There isn't much in the way of background established for the lead characters of Nocturama in its opening scenes. We just get to follow a handful of college-aged young adults going about assorted pieces of business, with only minimal amounts of accompanying of dialogue, with this array of individuals occasionally bumping into each other amidst their routines before it's revealed that they're all in some kind of close-knit group together. There's a subtly intense vibe created here, an undercurrent of espionage that director Bertrand Bonello is able to sew into the fabric of seemingly mundane sequences.
It isn't long before we find out the underlying purpose of all these introductory scenes, as it turns out all of these young adults have been plotting and executing a plan to plant bombs all across Paris, France. The muted naturalism seen in the entire film is briefly broken by the extreme presence of explosions going off in everyday surroundings, as the plans of this assortment of young adults become a horrifying reality. In order to evade the authorities, all of the culprits behind this elaborate terrorist attack hide out in a shopping mall for the night, where the fact that they actually just pulled off a terrorist attack begins to weigh on them in varying ways.
Nocturama keeps things simple, with very little background given to the events that transpire in the film itself. We're given no terrorist association for the characters, no larger agenda for them to be fighting for beyond a basic idea of such an attack being inevitable. Bertrand Bonello's screenplay wants the viewer to have a mindset like the various lead characters of the film itself have in this scenario in that their thoughts are concentrated on the present. There's no difficulty in keeping one's attention transfixed on the here and now in Nocturama given how absorbing it is, particularly in its second half that hews closely to being a contained thriller. complete with a small environment closed off from the rest of the world.
It's nice that Nocturama's script, in this section of the movie, avoids creating drama from large-scale events like a prolonged stand-off with the police or perhaps one member of the group going off on an unhinged violent rampage. Instead, there's a slow simmer to things as we get to watch the impact of actually having pulled off such horrific carnage slowly unfold on the ensemble cast of characters. Some react in regretful horror, others find themselves falling deeper and deeper into a nihilistic spirit to absolve themselves of any responsibility for what has transpired while still another member of the pack of hooligans go-karts and someone else finds himself, whilst smoking outside, connecting with a nearby homeless man.
It is in this section of the movie that the more minimalist tendencies of the motion picture allow for internal character mindsets to come front and center. Even seemingly throwaway moments of the story, like one guy, adorned in make-up, lip-syncing to a cover of Frank Sinatra's My Way, is able to show off new dimensions of these terrorist characters. It cannot be understated how much the cast helps the movie land so many of these small moments of character building, they're able to make their individual characters emanate a unique presence and personality even given the more muted nature of how the movie approaches its characters.

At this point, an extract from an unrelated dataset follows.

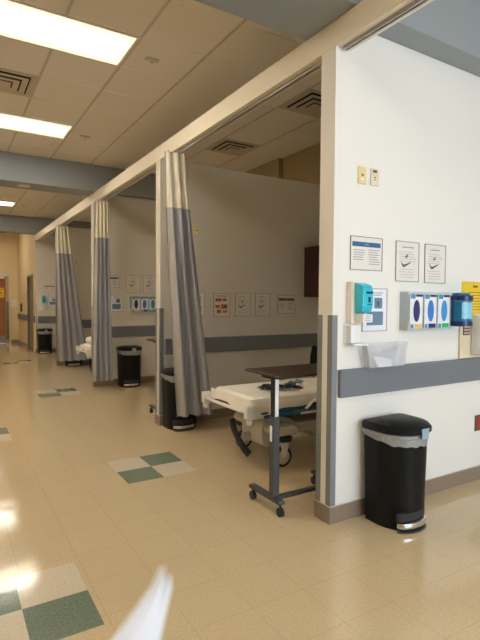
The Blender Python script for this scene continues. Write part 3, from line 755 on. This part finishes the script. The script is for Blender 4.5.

The heavily character-focused second half of Nocturama culminates in a no-frills violent climax that ends things on an appropriately grim note, though I couldn't help but feel the project was thematically a little...lightweight seems too harsh of a word, but it did feel like the movie lacked a grander theme or commentary to orient itself around. But maybe that's the point here; just as there's no grander specific ideology to provide reasoning for the senseless violence perpetrated by the various characters of Nocturama, the movie they star in is similarly eschewing a larger point in order to chronicle here and now for these characters.